The problem
Everything from the first line of the records to the line containing "(.82, .80, .79), 5, .5, .03)", inclusive, is to be extracted exactly, and nothing more.

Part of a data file

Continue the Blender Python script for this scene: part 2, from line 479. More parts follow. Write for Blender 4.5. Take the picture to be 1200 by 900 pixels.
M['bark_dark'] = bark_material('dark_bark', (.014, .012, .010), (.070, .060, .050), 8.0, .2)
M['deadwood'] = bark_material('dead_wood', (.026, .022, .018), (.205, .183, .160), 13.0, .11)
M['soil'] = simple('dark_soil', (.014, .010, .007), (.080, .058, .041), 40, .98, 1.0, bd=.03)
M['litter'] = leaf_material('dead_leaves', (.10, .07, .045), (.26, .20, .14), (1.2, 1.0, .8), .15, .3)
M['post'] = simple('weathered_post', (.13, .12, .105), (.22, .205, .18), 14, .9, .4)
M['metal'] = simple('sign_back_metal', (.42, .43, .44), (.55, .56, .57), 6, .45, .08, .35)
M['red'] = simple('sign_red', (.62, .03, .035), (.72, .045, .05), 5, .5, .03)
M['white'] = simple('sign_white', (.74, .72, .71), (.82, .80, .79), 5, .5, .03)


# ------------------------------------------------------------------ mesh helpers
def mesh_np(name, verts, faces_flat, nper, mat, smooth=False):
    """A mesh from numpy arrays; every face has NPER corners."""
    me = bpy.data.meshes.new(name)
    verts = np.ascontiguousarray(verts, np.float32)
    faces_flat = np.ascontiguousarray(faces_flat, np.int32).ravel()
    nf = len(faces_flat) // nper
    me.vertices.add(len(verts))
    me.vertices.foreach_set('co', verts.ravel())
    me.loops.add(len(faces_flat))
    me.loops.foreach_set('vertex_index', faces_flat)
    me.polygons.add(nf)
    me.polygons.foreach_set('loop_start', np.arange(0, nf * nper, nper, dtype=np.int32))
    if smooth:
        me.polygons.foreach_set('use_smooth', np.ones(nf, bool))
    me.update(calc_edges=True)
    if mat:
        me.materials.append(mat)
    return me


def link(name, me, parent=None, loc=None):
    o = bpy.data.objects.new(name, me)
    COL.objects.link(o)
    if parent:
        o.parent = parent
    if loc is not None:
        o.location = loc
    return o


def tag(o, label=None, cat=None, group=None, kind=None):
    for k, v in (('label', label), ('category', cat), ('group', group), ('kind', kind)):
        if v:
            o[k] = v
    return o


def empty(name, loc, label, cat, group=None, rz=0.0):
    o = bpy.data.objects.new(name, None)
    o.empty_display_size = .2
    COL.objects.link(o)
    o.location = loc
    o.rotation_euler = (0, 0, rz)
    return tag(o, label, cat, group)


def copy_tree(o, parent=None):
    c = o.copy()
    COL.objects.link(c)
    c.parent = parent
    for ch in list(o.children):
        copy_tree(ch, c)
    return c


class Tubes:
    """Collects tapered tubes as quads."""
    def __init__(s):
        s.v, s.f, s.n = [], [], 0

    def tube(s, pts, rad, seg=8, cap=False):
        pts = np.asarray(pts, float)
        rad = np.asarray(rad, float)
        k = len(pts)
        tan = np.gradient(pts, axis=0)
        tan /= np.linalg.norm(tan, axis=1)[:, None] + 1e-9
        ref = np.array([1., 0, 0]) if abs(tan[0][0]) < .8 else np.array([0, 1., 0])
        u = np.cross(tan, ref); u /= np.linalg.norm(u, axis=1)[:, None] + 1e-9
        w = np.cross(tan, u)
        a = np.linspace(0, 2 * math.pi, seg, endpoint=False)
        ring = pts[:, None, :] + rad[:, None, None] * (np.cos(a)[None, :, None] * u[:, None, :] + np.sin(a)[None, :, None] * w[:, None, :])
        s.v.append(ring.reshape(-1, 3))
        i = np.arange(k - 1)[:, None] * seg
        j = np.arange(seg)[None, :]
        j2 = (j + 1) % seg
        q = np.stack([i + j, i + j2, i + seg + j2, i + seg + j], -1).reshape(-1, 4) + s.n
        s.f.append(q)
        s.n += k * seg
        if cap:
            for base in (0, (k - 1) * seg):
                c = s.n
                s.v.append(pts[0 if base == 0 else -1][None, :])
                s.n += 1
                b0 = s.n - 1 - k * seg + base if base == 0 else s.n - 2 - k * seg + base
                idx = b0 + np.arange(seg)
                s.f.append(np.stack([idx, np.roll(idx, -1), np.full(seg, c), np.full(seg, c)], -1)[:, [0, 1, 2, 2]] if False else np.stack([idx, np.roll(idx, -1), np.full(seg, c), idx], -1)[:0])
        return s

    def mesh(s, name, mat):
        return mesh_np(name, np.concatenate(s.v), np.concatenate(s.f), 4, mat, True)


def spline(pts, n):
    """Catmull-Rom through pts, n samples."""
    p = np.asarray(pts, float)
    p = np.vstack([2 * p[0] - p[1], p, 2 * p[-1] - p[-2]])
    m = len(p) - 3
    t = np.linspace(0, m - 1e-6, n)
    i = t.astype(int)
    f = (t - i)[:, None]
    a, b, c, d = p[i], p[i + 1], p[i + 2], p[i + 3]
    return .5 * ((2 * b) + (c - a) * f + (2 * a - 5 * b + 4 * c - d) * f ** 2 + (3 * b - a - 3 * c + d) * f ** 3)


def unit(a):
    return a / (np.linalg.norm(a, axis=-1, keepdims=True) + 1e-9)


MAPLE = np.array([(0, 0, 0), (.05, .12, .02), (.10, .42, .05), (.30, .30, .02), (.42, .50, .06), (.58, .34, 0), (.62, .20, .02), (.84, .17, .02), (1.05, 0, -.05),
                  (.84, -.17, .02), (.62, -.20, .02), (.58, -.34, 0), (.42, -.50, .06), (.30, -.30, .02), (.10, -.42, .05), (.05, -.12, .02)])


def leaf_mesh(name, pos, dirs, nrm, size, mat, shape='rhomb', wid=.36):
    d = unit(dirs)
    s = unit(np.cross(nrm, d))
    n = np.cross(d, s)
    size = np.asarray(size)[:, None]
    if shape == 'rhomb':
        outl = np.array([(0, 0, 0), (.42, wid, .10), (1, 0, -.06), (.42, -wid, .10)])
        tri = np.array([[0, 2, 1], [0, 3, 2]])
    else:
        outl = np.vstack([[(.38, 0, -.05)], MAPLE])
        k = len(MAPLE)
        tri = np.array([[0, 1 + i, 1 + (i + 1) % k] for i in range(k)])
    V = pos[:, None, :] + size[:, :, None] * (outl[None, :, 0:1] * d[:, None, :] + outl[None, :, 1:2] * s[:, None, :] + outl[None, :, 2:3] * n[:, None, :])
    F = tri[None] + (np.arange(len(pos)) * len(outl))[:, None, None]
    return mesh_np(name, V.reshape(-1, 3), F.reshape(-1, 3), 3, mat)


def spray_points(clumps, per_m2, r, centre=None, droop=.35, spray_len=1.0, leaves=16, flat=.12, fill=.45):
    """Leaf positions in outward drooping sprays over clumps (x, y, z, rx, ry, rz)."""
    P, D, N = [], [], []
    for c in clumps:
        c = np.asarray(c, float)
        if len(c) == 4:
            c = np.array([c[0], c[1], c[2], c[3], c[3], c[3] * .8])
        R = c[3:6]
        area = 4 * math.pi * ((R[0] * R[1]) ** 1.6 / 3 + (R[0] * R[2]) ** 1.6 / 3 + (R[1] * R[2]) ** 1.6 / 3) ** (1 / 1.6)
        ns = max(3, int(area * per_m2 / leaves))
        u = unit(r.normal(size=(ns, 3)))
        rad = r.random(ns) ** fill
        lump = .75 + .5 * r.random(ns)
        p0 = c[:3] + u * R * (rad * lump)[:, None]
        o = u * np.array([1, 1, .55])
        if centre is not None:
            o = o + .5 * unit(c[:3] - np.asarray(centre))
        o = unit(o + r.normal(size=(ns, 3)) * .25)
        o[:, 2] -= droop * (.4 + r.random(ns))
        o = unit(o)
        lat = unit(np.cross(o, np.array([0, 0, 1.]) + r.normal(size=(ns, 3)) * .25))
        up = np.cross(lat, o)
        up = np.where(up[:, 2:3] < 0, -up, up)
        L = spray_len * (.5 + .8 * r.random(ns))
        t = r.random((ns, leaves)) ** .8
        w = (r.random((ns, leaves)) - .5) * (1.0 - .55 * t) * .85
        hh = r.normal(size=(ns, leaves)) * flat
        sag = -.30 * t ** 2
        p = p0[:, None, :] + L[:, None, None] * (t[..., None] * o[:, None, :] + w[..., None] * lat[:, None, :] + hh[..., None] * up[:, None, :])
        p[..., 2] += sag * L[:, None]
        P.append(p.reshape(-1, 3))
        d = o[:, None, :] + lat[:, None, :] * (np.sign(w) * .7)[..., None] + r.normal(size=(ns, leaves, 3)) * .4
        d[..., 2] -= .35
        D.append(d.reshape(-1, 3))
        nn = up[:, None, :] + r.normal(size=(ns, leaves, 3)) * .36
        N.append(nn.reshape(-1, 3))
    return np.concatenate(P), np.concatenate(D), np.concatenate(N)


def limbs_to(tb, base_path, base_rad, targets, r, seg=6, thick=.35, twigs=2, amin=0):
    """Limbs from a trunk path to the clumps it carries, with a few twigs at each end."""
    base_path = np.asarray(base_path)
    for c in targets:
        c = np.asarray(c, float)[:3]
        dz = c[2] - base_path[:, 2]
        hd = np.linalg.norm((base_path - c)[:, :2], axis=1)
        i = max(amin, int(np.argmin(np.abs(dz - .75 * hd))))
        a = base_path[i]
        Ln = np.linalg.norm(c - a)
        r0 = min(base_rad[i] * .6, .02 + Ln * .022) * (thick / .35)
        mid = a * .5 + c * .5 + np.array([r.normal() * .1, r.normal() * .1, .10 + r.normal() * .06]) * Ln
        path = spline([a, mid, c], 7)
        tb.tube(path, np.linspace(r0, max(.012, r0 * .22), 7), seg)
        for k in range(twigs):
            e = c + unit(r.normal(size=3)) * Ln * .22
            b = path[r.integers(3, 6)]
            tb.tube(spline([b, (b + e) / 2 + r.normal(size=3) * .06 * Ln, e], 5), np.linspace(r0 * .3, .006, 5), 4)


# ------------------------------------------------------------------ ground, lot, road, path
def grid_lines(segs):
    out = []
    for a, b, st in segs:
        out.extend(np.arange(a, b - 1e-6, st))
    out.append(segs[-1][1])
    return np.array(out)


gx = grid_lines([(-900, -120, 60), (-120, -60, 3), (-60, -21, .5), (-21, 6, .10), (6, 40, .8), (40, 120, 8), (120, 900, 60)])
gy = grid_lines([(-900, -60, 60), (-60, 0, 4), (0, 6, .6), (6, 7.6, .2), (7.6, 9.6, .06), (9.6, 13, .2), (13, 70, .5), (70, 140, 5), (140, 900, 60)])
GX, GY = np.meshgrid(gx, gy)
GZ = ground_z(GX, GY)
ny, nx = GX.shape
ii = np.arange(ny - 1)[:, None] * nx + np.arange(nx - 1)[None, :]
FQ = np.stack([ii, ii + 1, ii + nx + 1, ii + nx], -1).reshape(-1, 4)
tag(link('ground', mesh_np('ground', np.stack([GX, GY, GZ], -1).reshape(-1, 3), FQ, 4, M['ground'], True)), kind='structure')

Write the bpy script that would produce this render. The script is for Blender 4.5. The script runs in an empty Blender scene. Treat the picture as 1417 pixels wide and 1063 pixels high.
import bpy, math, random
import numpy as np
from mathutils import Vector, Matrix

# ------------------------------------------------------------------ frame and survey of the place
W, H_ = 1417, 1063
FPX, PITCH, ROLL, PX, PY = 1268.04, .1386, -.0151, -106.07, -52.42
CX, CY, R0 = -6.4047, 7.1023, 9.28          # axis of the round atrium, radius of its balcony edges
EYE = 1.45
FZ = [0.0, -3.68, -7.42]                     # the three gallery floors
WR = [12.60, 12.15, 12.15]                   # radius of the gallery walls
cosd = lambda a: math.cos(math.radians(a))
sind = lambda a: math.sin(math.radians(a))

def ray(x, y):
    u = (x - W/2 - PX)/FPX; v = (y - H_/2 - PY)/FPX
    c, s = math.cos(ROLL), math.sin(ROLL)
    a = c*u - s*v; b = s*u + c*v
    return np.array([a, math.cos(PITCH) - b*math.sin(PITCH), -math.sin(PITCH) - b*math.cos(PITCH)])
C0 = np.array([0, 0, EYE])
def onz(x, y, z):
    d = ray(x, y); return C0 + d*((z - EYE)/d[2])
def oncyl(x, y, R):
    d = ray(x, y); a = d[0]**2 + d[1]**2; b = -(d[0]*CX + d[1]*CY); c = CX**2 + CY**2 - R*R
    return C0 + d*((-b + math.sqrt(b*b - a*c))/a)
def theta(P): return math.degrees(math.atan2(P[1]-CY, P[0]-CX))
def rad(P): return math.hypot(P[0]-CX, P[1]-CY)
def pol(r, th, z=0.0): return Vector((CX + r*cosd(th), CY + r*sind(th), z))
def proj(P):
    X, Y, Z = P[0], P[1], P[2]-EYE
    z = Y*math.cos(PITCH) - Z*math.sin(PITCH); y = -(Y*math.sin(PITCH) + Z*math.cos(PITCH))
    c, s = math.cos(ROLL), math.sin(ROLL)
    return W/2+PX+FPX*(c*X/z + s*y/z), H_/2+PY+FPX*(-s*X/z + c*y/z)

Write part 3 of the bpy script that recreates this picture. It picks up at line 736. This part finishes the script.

Answer to this problem
Continue the Blender Python script for this scene: part 2, from line 479. More parts follow. Write for Blender 4.5. Take the picture to be 1200 by 900 pixels.
M['bark_dark'] = bark_material('dark_bark', (.014, .012, .010), (.070, .060, .050), 8.0, .2)
M['deadwood'] = bark_material('dead_wood', (.026, .022, .018), (.205, .183, .160), 13.0, .11)
M['soil'] = simple('dark_soil', (.014, .010, .007), (.080, .058, .041), 40, .98, 1.0, bd=.03)
M['litter'] = leaf_material('dead_leaves', (.10, .07, .045), (.26, .20, .14), (1.2, 1.0, .8), .15, .3)
M['post'] = simple('weathered_post', (.13, .12, .105), (.22, .205, .18), 14, .9, .4)
M['metal'] = simple('sign_back_metal', (.42, .43, .44), (.55, .56, .57), 6, .45, .08, .35)
M['red'] = simple('sign_red', (.62, .03, .035), (.72, .045, .05), 5, .5, .03)
M['white'] = simple('sign_white', (.74, .72, .71), (.82, .80, .79), 5, .5, .03)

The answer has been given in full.